Aave, one of the largest decentralized lending platforms, has recently launched its permissioned lending and liquidity service called Aave Arc. This has been said to help most institutions participate in decentralized finance which complies with the regulations imposed on them.
This comes as an opposition to the permissionless cross-chain counterparts on the platform, which would also see the service strictly as a permissioned liquidity pool that was specifically designed for most of the institutions to maintain regulatory compliance in the space of decentralized finance.
Aave Arc Plans On Bringing Institutions To the DeFi Space
The first of the 30 entities that have been lined up for the whitelist for Aave Arc has been Fireblocks which is the digital asset custodian for the institutions.
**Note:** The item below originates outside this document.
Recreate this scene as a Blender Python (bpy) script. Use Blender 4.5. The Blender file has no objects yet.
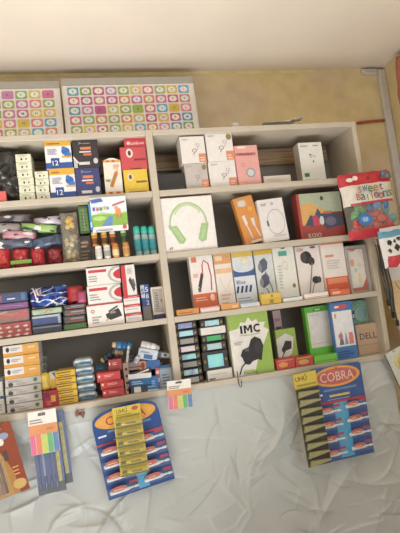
import bpy, math, random
from mathutils import Vector, Matrix, noise
random.seed(7)
C = bpy.context.scene.collection
R = math.radians
# ------------------------------------------------------------------ camera
CZ = 1.55
YAW, PITCH, ROLL, FL = -0.2189, 0.0765, -0.1241, 469.3
cy, sy, cp, sp, cr, sr = math.cos(YAW), math.sin(YAW), math.cos(PITCH), math.sin(PITCH), math.cos(ROLL), math.sin(ROLL)
FW = Vector((-sy*cp, cy*cp, sp)); r0 = Vector((cy, sy, 0)); u0 = r0.cross(FW)
RT = cr*r0 + sr*u0; UP = -sr*r0 + cr*u0
CAM = Vector((0, 0, CZ))
def P(px, py, Y):                       # the point of plane Y seen at a pixel
    d = FW*FL + RT*(px-200) - UP*(py-266.5)
    return CAM + d*(Y/d.y)
def proj(p):
    q = p-CAM; d = q.dot(FW)
    return 200+FL*q.dot(RT)/d, 266.5-FL*q.dot(UP)/d
def X(px, z, Y):
    a, b = proj(Vector((0, Y, z)))[0]-px, None
    lo, hi = -3.0, 4.0
    for _ in range(50):
        m = (lo+hi)/2
        if proj(Vector((m, Y, z)))[0] < px: lo = m
        else: hi = m
    return lo
def Z(py, x, Y):
    lo, hi = -1.0, 4.0
    for _ in range(50):
        m = (lo+hi)/2
        if proj(Vector((x, Y, m)))[1] > py: lo = m
        else: hi = m
    return lo
cam = bpy.data.objects.new('camera', bpy.data.cameras.new('camera')); C.objects.link(cam)
cam.matrix_world = Matrix(((RT.x, UP.x, -FW.x, 0), (RT.y, UP.y, -FW.y, 0), (RT.z, UP.z, -FW.z, CZ), (0, 0, 0, 1)))
cam.data.sensor_fit = 'VERTICAL'; cam.data.sensor_height = 24; cam.data.lens = 24*FL/533
cam.data.clip_start = .02
bpy.context.scene.camera = cam
# ------------------------------------------------------------------ materials
def lin(h):
    h = h.lstrip('#'); c = [int(h[i:i+2], 16)/255 for i in (0, 2, 4)]
    g = (c[0]*.3+c[1]*.59+c[2]*.11); c = [v*.87+g*.13 for v in c]
    return tuple(v/12.92 if v <= .04045 else ((v+.055)/1.055)**2.4 for v in c)+(1,)
MC = {}
def M(h, rough=.55, var=.06, scale=60, metal=0, alpha=1, bump=0, trans=0, spec=.5, coat=0):
    k = (h, rough, var, scale, metal, alpha, bump, trans, spec, coat)
    if k in MC: return MC[k]
    m = bpy.data.materials.new('mat_'+h.strip('#')); m.use_nodes = True
    n = m.node_tree.nodes; l = m.node_tree.links; b = n['Principled BSDF']
    c = lin(h)
    tc = n.new('ShaderNodeTexCoord'); nz = n.new('ShaderNodeTexNoise'); nz.inputs['Scale'].default_value = scale
    nz.inputs['Detail'].default_value = 3
    l.new(tc.outputs['Object'], nz.inputs['Vector'])
    cr_ = n.new('ShaderNodeValToRGB'); e = cr_.color_ramp.elements
    e[0].position = .3; e[1].position = .7
    e[0].color = tuple(max(0, v*(1-var)) for v in c[:3])+(1,); e[1].color = tuple(min(1, v*(1+var)) for v in c[:3])+(1,)
    l.new(nz.outputs['Fac'], cr_.inputs['Fac']); l.new(cr_.outputs['Color'], b.inputs['Base Color'])
    b.inputs['Roughness'].default_value = rough; b.inputs['Metallic'].default_value = metal
    b.inputs['Alpha'].default_value = alpha; b.inputs['Transmission Weight'].default_value = trans
    b.inputs['Specular IOR Level'].default_value = spec; b.inputs['Coat Weight'].default_value = coat
    if bump:
        bp = n.new('ShaderNodeBump'); bp.inputs['Strength'].default_value = bump; bp.inputs['Distance'].default_value = .002
        l.new(nz.outputs['Fac'], bp.inputs['Height']); l.new(bp.outputs['Normal'], b.inputs['Normal'])
    MC[k] = m
    return m
def clear(h='#e8eeee', a=.22, rough=.15): return M(h, rough=rough, alpha=a*.4, var=.02, spec=.6)
def holo():
    if 'holo' in MC: return MC['holo']
    m = bpy.data.materials.new('mat_holographic'); m.use_nodes = True
    n = m.node_tree.nodes; l = m.node_tree.links; b = n['Principled BSDF']
    tc = n.new('ShaderNodeTexCoord'); nz = n.new('ShaderNodeTexNoise'); nz.inputs['Scale'].default_value = 9
    oi = n.new('ShaderNodeObjectInfo'); ad = n.new('ShaderNodeVectorMath'); ad.operation = 'ADD'
    l.new(tc.outputs['Object'], ad.inputs[0]); l.new(oi.outputs['Location'], ad.inputs[1]); l.new(ad.outputs[0], nz.inputs['Vector'])
    r = n.new('ShaderNodeValToRGB'); e = r.color_ramp.elements
    e[0].position = .35; e[0].color = lin('#5f94d0'); e[1].position = .65; e[1].color = lin('#a4d8e8')
    for p, c in ((.45, '#7cccec'), (.53, '#90e4d8'), (.59, '#8a88c4')):
        x = e.new(p); x.color = lin(c)
    l.new(nz.outputs['Fac'], r.inputs['Fac']); l.new(r.outputs['Color'], b.inputs['Base Color'])
    b.inputs['Roughness'].default_value = .5
    MC['holo'] = m; return m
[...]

It was explained in a 5th January announcement that the pool would enable most of the whitelisted institutions to securely participate in decentralized finance as most of the borrowers and suppliers of liquidity.
Users of the permissioned lending pool must perform their due diligence procedures which involve knowing your customer/anti-money laundering KYC in order to gain access to the protocol.
It has been reported that Fireblocks would also serve as a whitelisting agent for Aave Arc, which would further ensure that most of the other institutions that want to join the permission pool would have to meet the requirements for KYC.
The lending platform itself cannot perform this task since it is not a regulated entity like a bank or any other traditional financial institution. As the agent for whitelisting, Fireblocks has already gone ahead and approved around 30 licensed financial institutions.
The new permissioned liquidity pool of Aave does aim at bringing forth more institutions to the developing space of DeFi that has a total value locked at $133 billion.